By day (and, well, by night too) I’m the spiritual leader of West End Synagogue, a Reconstructionist congregation on the upper west side of Manhattan. When I’m not serving my shul, you’ll usually find me at home in Brooklyn with my partner, our cat, and a cup of good coffee. I love to write (music and words), officiate ritual, engage in community activism, and lose myself on long urban strolls.
In addition to my pulpit, I’m lucky to have gotten to experience a number of programs, fellowships, and other opportunities since graduating from rabbinical school in 2018. Here’s some of what’s been happening over the last few years:
From 2018-2020, I was a Jewish Emergent Network Rabbinic Fellow, where I served as a full-time rabbi at Lab/Shul and engaged in robust professional development with clergy colleagues on the cutting edge of Jewish life all over the United States.
In 2021, I was honored as one of the NY Jewish Week’s “36 under 36” for my work connecting Jews on the margins.
From 2021-2023 I was a Rukin Rabbinic Fellow with 18Doors, where I got to learn with professionals dedicated to expanding Jewish community and connection for interfaith and intercultural families.
I get asked a lot why I became a rabbi, and while there are a lot of reasons, what it really comes down to is this:
I seek to create inclusive and expansive spaces for people to meet themselves, community and the sacred.
That sentence was born of a Leadership class at the Reconstructionist Rabbinical College, where each student was required to write a mission statement for their life.
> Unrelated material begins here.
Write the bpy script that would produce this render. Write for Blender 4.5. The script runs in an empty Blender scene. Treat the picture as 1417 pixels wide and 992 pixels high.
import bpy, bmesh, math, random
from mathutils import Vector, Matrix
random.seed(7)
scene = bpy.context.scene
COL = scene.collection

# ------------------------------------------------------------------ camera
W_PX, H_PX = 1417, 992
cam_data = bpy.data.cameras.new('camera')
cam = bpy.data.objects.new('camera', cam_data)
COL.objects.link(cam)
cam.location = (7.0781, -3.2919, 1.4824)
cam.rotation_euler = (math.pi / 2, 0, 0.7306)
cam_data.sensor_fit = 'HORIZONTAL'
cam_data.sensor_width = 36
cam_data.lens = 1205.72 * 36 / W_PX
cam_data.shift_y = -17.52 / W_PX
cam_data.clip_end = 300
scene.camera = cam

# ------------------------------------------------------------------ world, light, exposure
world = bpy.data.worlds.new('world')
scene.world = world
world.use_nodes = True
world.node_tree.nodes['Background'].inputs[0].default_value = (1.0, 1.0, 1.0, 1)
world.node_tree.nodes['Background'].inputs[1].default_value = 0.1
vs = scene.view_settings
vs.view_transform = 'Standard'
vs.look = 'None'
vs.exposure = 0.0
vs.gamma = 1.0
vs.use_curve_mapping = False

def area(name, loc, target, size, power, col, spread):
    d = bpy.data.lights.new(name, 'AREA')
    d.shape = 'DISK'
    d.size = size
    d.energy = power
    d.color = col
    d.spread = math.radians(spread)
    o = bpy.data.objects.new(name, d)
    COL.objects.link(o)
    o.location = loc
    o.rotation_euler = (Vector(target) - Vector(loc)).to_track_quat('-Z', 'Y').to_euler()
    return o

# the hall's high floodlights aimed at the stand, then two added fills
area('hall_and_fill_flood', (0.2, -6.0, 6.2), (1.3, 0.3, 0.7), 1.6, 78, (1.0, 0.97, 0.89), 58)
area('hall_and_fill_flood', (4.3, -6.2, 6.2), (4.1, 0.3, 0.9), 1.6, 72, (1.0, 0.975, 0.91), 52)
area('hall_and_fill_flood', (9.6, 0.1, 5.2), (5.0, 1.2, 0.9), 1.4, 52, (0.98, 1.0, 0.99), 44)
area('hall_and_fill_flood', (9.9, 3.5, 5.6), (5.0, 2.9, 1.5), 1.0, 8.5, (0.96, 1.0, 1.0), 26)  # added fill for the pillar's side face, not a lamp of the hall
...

No pressure, right?
But that’s really what my rabbinate is about. I don’t want anyone to feel alone. I want to help everyone I encounter to connect to something or someone that deepens their experience of existence. I want people to remember that they’re alive and that their lives are interwoven with the lives of those around them, however similar or different they might seem on the surface.
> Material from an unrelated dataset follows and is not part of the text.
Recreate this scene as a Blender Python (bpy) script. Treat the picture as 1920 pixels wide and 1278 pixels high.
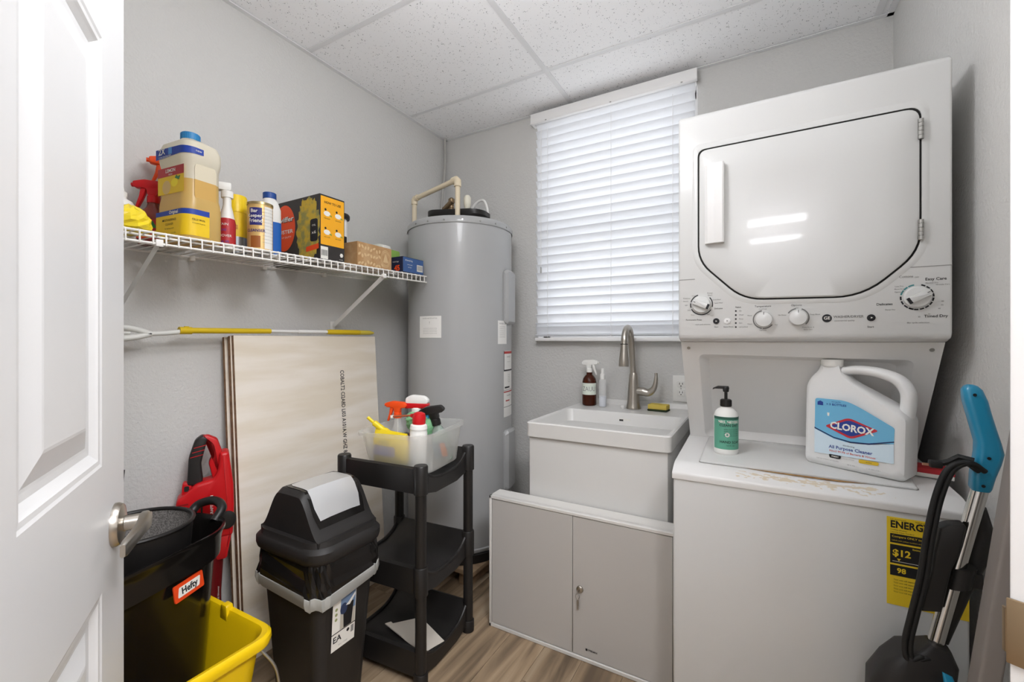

Forming those spaces can mean arranging chairs in tight concentric circles for a musical Shabbat service on a Friday night, gathering with interfaith clergy at a vigil for Reproductive Justice, sitting down for coffee with a congregant mourning a loved one, or teaching a group of teens that the God concept they’re skeptical of is probably also the God concept that I’m skeptical of and that maybe— just maybe— there’s room for connection to tradition anyway. I love crafting new liturgy and opening up conversations, wrestling with our text and celebrating its resiliency. I tend to lead with my heart, even when it scares me, and I hope to help in crafting a world where we can all rely on and trust in one another a little bit more.